Diamond Waste & Recycling, a Chicago-based trash collection company, is facing a class-action lawsuit over the way it has required workers to scan their fingerprints when punching in and out of work shifts.
On Dec. 22, attorneys James Dore and Daniel Schlade, of the firm of Justicia Laboral, of Chicago, filed suit in Cook County Circuit Court against Diamond Waste. The lawsuit was filed on behalf of named plaintiff Jose R. Herrera, identified only as someone who allegedly worked for Diamond Waste in the past five years.
The lawsuit takes aim at Diamond Waste under the Illinois Biometric Information Privacy Act (BIPA).
The lawsuit claims that Diamond Waste collected and used employee fingerprint scans without proper consent or safeguards in place, or without providing proper notices allegedly required by the law.
The lawsuit accuses Diamond Waste of willfully violating BIPA regulations, which allegedly require companies to inform individuals in writing before collecting their biometric data, specify the purpose and duration of its use, obtain written consent for its collection and usage, and publish guidelines for permanently destroying the data.
The potential payout from Diamond Waste could be large.
The plaintiffs are seeking to expand the action to a class of additional plaintiffs which could include everyone who has worked for Diamond Waste for the past five years. They are seeking damages of $1,000-$5,000 per alleged violation, as allowed under BIPA.
The lawsuit and its demands follow a pattern set by thousands of similar class actions filed against Illinois employers in the past eight years under the BIPA law. Those lawsuits have resulted in a litany of multi-million dollar settlements, and hundreds of millions of dollars in collective attorney fees paid to class action lawyers who file the suits, thanks in large part to a series of Illinois Supreme Court decisions which have interpreted the law in ways that have left most employers largely defenseless against such legal claims.
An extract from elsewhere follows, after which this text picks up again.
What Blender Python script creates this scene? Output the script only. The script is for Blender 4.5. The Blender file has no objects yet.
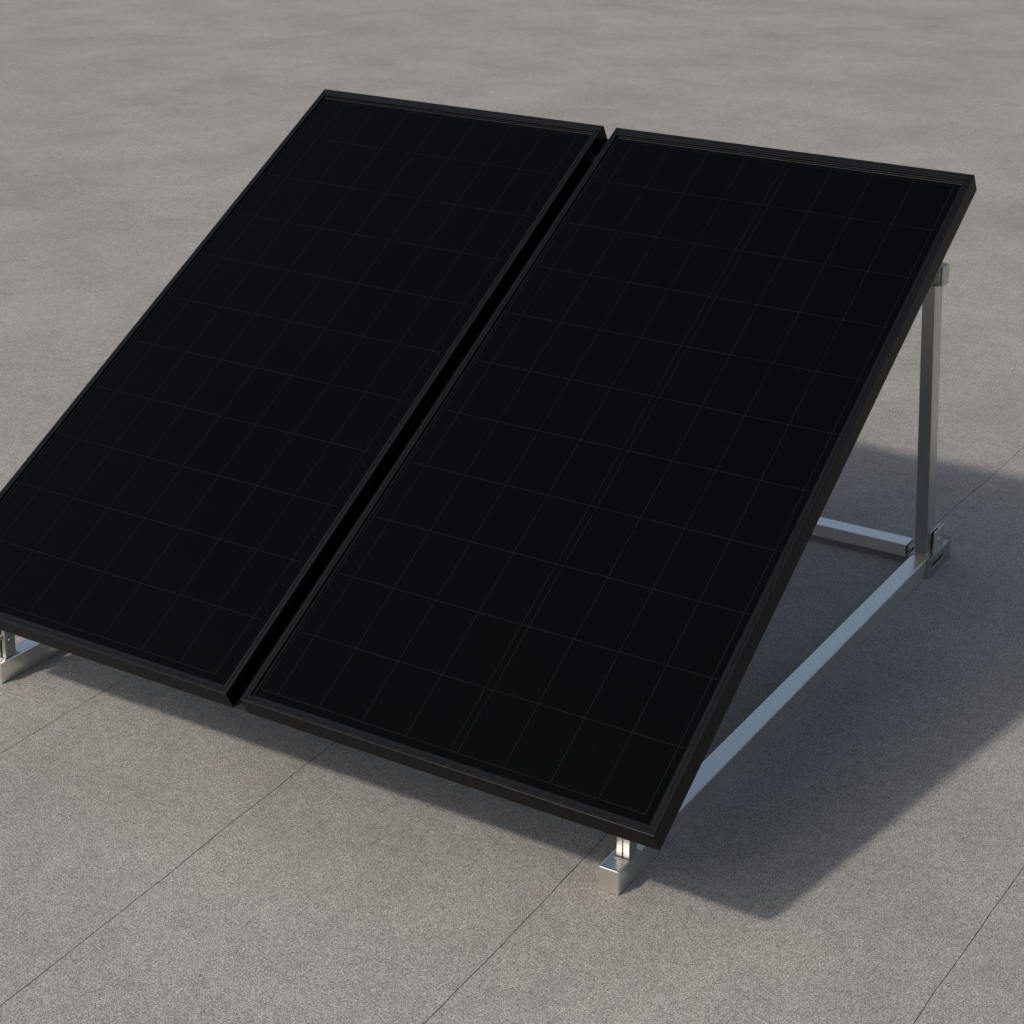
import bpy, bmesh, math, random
from mathutils import Vector, Matrix
random.seed(4)
S = bpy.context.scene
COL = S.collection

# ------------------------------------------------------------------ sizes
TILT = 0.5294           # panel tilt (rad), about 30 degrees
H0 = 0.3033             # height of the front top edge
LEN, W_R, W_L, GAP, TH = 1.900, 1.000, 0.940, 0.039, 0.051
RW, RH = 0.048, 0.057   # base rail section
XR = 0.774              # left face of the right base rail
XL = -0.960             # left face of the left base rail
RY1 = 2.181             # rear end of rails

# ------------------------------------------------------------------ helpers
def link(name, bm, mat, parent=None, bevel=0.0, smooth=False):
    me = bpy.data.meshes.new(name)
    bmesh.ops.recalc_face_normals(bm, faces=bm.faces)
    bm.to_mesh(me); bm.free()
    o = bpy.data.objects.new(name, me)
    COL.objects.link(o)
    me.materials.append(mat)
    if parent is not None: o.parent = parent
    if bevel:
        b = o.modifiers.new('bevel', 'BEVEL'); b.width = bevel; b.segments = 2
        b.limit_method = 'ANGLE'; b.angle_limit = math.radians(40)
        b.harden_normals = False
    if smooth:
        for f in me.polygons: f.use_smooth = True
    return o

def box(bm, x0, x1, y0, y1, z0, z1, M=None):
    vs = [bm.verts.new(Vector(c)) for c in
          [(x0,y0,z0),(x1,y0,z0),(x1,y1,z0),(x0,y1,z0),(x0,y0,z1),(x1,y0,z1),(x1,y1,z1),(x0,y1,z1)]]
    for f in [(0,3,2,1),(4,5,6,7),(0,1,5,4),(1,2,6,5),(2,3,7,6),(3,0,4,7)]:
        bm.faces.new([vs[i] for i in f])
    if M is not None: bmesh.ops.transform(bm, matrix=M, verts=vs)
    return bm

def cyl(bm, a, b, r, n=20):
    a, b = Vector(a), Vector(b); d = b - a
    q = Vector((0,0,1)).rotation_difference(d.normalized()).to_matrix().to_4x4()
    bmesh.ops.create_cone(bm, cap_ends=True, segments=n, radius1=r, radius2=r, depth=d.length,
                          matrix=Matrix.Translation((a+b)/2) @ q)
    return bm

def prism(bm, prof, axis, t0, t1):
    """extrude a closed 2-D profile along an axis; prof holds the two other coordinates in order"""
    def P(u, v, t):
        return {'x': (t,u,v), 'y': (u,t,v), 'z': (u,v,t)}[axis]
    A = [bm.verts.new(P(u,v,t0)) for u,v in prof]; B = [bm.verts.new(P(u,v,t1)) for u,v in prof]
    n = len(prof)
    for i in range(n):
        bm.faces.new([A[i],A[(i+1)%n],B[(i+1)%n],B[i]])
    bm.faces.new(A[::-1]); bm.faces.new(B)
    return bm

def thing(name, label, cat, loc=(0,0,0), group=None):
    o = bpy.data.objects.new(name, None); COL.objects.link(o)
    o.location = loc; o['label'] = label; o['category'] = cat
    o.empty_display_size = .1
    if group: o['group'] = group
    return o

# ------------------------------------------------------------------ materials
def newmat(name):
    m = bpy.data.materials.new(name); m.use_nodes = True
    nt = m.node_tree; b = nt.nodes['Principled BSDF']
    return m, nt, b
def N(nt, t, **kw):
    n = nt.nodes.new(t)
    for k, v in kw.items():
        if k in n.inputs: n.inputs[k].default_value = v
        else: setattr(n, k, v)
    return n
def ramp(nt, src, stops):
    r = nt.nodes.new('ShaderNodeValToRGB')
    e = r.color_ramp.elements
    while len(e) < len(stops): e.new(.5)
    for i, (p, c) in enumerate(stops):
        e[i].position = p; e[i].color = (*c, 1) if not isinstance(c, (int, float)) else (c, c, c, 1)
    nt.links.new(src, r.inputs['Fac']); return r

def ground_mat():
    m, nt, b = newmat('granular_roof_surface'); L = nt.links.new
    tc = N(nt, 'ShaderNodeTexCoord'); P = tc.outputs['Object']
    # mineral granules: two grain sizes
    n1 = N(nt, 'ShaderNodeTexNoise', Scale=370.0, Detail=2.0, Roughness=.65); L(P, n1.inputs['Vector'])
    n2 = N(nt, 'ShaderNodeTexVoronoi', Scale=480.0, Randomness=1.0); L(P, n2.inputs['Vector'])
    vs = N(nt, 'ShaderNodeSeparateColor'); L(n2.outputs['Color'], vs.inputs['Color'])
    g1 = ramp(nt, n1.outputs['Fac'], [(.30, .40), (.50, 1.0), (.72, 1.66)])
    g2 = ramp(nt, vs.outputs['Red'], [(0, .56), (.5, 1.0), (1, 1.44)])
    # weathering: broad soft patches, some stretched
    n3 = N(nt, 'ShaderNodeTexNoise', Scale=1.4, Detail=5.0, Roughness=.6); L(P, n3.inputs['Vector'])
    g3 = ramp(nt, n3.outputs['Fac'], [(.30, .87), (.5, 1.0), (.70, 1.10)])
    mp = N(nt, 'ShaderNodeMapping'); mp.inputs['Scale'].default_value = (1.0, .8, 1)
    mp.inputs['Rotation'].default_value = (0,0,.5); L(P, mp.inputs['Vector'])
    n4 = N(nt, 'ShaderNodeTexNoise', Scale=5.0, Detail=6.0, Roughness=.7, Distortion=.6); L(mp.outputs['Vector'], n4.inputs['Vector'])
    g4 = ramp(nt, n4.outputs['Fac'], [(.33, .935), (.5, 1.0), (.68, 1.045)])
    n5 = N(nt, 'ShaderNodeTexNoise', Scale=28.0, Detail=4.0, Roughness=.7); L(P, n5.inputs['Vector'])
    g5 = ramp(nt, n5.outputs['Fac'], [(.3, .90), (.5, 1.0), (.7, 1.08)])
    def mul(a, c):
        x = N(nt, 'ShaderNodeMix', data_type='RGBA', blend_type='MULTIPLY'); x.inputs[0].default_value = 1
        L(a, x.inputs[6]); L(c, x.outputs[2].node.inputs[7]); return x.outputs[2]
    base = N(nt, 'ShaderNodeRGB'); base.outputs[0].default_value = (.330, .317, .291, 1)
    o = base.outputs[0]
    for g in (g1, g2, g3, g4, g5): o = mul(o, g.outputs['Color'])
    L(o, b.inputs['Base Color'])
    b.inputs['Roughness'].default_value = .93
    b.inputs['Specular IOR Level'].default_value = .25
    add = N(nt, 'ShaderNodeMath', operation='MULTIPLY_ADD'); L(n1.outputs['Fac'], add.inputs[0]); add.inputs[1].default_value = 1.0
    L(vs.outputs['Red'], add.inputs[2])
    bp = N(nt, 'ShaderNodeBump', Strength=.5, Distance=.0022); L(add.outputs[0], bp.inputs['Height'])
    bp2 = N(nt, 'ShaderNodeBump', Strength=.22, Distance=.03); L(n4.outputs['Fac'], bp2.inputs['Height'])
    L(bp2.outputs['Normal'], bp.inputs['Normal'])
    L(bp.outputs['Normal'], b.inputs['Normal'])
    return m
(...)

Notably, the state high court has declared plaintiffs don't need to prove they were actually harmed by the biometric scans, and the court has defined "individual violations" as each time a worker scans their fingerprint over a span of five years before the filing of a lawsuit. When multiplied across entire workforces punching a timeclock multiple times per day, such potential damage awards could be "annihilative," some judges have observed.